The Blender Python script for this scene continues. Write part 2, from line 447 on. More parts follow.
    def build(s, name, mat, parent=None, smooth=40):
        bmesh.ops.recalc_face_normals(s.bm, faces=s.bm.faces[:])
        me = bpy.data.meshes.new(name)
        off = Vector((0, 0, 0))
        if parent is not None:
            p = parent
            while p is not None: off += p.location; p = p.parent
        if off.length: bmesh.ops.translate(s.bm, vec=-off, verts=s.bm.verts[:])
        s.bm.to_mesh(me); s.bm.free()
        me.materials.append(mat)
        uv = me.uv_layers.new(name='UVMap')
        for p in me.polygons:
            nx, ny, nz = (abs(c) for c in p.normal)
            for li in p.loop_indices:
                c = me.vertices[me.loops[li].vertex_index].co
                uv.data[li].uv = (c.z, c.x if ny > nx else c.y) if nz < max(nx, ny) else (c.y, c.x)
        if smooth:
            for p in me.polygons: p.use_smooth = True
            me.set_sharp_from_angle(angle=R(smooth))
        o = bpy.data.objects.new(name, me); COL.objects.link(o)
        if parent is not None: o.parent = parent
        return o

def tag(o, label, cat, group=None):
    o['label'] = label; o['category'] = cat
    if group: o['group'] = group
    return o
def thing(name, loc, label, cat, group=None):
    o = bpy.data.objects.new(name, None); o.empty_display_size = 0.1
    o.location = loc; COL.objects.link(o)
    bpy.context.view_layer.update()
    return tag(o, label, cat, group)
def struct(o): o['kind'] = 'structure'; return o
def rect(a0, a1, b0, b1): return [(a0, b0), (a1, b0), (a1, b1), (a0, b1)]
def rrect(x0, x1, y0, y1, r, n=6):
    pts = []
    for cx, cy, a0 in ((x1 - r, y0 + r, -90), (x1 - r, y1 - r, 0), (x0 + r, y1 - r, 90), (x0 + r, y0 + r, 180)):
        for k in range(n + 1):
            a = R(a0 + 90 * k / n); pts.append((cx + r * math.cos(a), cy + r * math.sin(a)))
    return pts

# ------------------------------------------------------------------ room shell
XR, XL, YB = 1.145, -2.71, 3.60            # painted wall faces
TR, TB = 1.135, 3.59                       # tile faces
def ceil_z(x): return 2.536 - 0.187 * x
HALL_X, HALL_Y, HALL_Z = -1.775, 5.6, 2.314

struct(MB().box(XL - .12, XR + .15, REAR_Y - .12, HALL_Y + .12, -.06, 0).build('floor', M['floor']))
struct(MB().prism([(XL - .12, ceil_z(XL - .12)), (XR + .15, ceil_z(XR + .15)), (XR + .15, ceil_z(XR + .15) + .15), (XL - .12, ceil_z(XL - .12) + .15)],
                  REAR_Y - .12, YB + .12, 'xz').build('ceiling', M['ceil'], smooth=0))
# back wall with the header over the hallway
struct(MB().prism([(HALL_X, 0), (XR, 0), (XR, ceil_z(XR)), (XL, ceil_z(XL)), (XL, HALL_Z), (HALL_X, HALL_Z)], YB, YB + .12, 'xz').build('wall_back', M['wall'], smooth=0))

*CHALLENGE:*
Each line above must be printed exactly as it appears.

*RESULT OF THE EXERCISE:*
The Blender Python script for this scene continues. Write part 2, from line 447 on. More parts follow.
    def build(s, name, mat, parent=None, smooth=40):
        bmesh.ops.recalc_face_normals(s.bm, faces=s.bm.faces[:])
        me = bpy.data.meshes.new(name)
        off = Vector((0, 0, 0))
        if parent is not None:
            p = parent
            while p is not None: off += p.location; p = p.parent
        if off.length: bmesh.ops.translate(s.bm, vec=-off, verts=s.bm.verts[:])
        s.bm.to_mesh(me); s.bm.free()
        me.materials.append(mat)
        uv = me.uv_layers.new(name='UVMap')
        for p in me.polygons:
            nx, ny, nz = (abs(c) for c in p.normal)
            for li in p.loop_indices:
                c = me.vertices[me.loops[li].vertex_index].co
                uv.data[li].uv = (c.z, c.x if ny > nx else c.y) if nz < max(nx, ny) else (c.y, c.x)
        if smooth:
            for p in me.polygons: p.use_smooth = True
            me.set_sharp_from_angle(angle=R(smooth))
        o = bpy.data.objects.new(name, me); COL.objects.link(o)
        if parent is not None: o.parent = parent
        return o

def tag(o, label, cat, group=None):
    o['label'] = label; o['category'] = cat
    if group: o['group'] = group
    return o
def thing(name, loc, label, cat, group=None):
    o = bpy.data.objects.new(name, None); o.empty_display_size = 0.1
    o.location = loc; COL.objects.link(o)
    bpy.context.view_layer.update()
    return tag(o, label, cat, group)
def struct(o): o['kind'] = 'structure'; return o
def rect(a0, a1, b0, b1): return [(a0, b0), (a1, b0), (a1, b1), (a0, b1)]
def rrect(x0, x1, y0, y1, r, n=6):
    pts = []
    for cx, cy, a0 in ((x1 - r, y0 + r, -90), (x1 - r, y1 - r, 0), (x0 + r, y1 - r, 90), (x0 + r, y0 + r, 180)):
        for k in range(n + 1):
            a = R(a0 + 90 * k / n); pts.append((cx + r * math.cos(a), cy + r * math.sin(a)))
    return pts

# ------------------------------------------------------------------ room shell
XR, XL, YB = 1.145, -2.71, 3.60            # painted wall faces
TR, TB = 1.135, 3.59                       # tile faces
def ceil_z(x): return 2.536 - 0.187 * x
HALL_X, HALL_Y, HALL_Z = -1.775, 5.6, 2.314

struct(MB().box(XL - .12, XR + .15, REAR_Y - .12, HALL_Y + .12, -.06, 0).build('floor', M['floor']))
struct(MB().prism([(XL - .12, ceil_z(XL - .12)), (XR + .15, ceil_z(XR + .15)), (XR + .15, ceil_z(XR + .15) + .15), (XL - .12, ceil_z(XL - .12) + .15)],
                  REAR_Y - .12, YB + .12, 'xz').build('ceiling', M['ceil'], smooth=0))
# back wall with the header over the hallway
struct(MB().prism([(HALL_X, 0), (XR, 0), (XR, ceil_z(XR)), (XL, ceil_z(XL)), (XL, HALL_Z), (HALL_X, HALL_Z)], YB, YB + .12, 'xz').build('wall_back', M['wall'], smooth=0))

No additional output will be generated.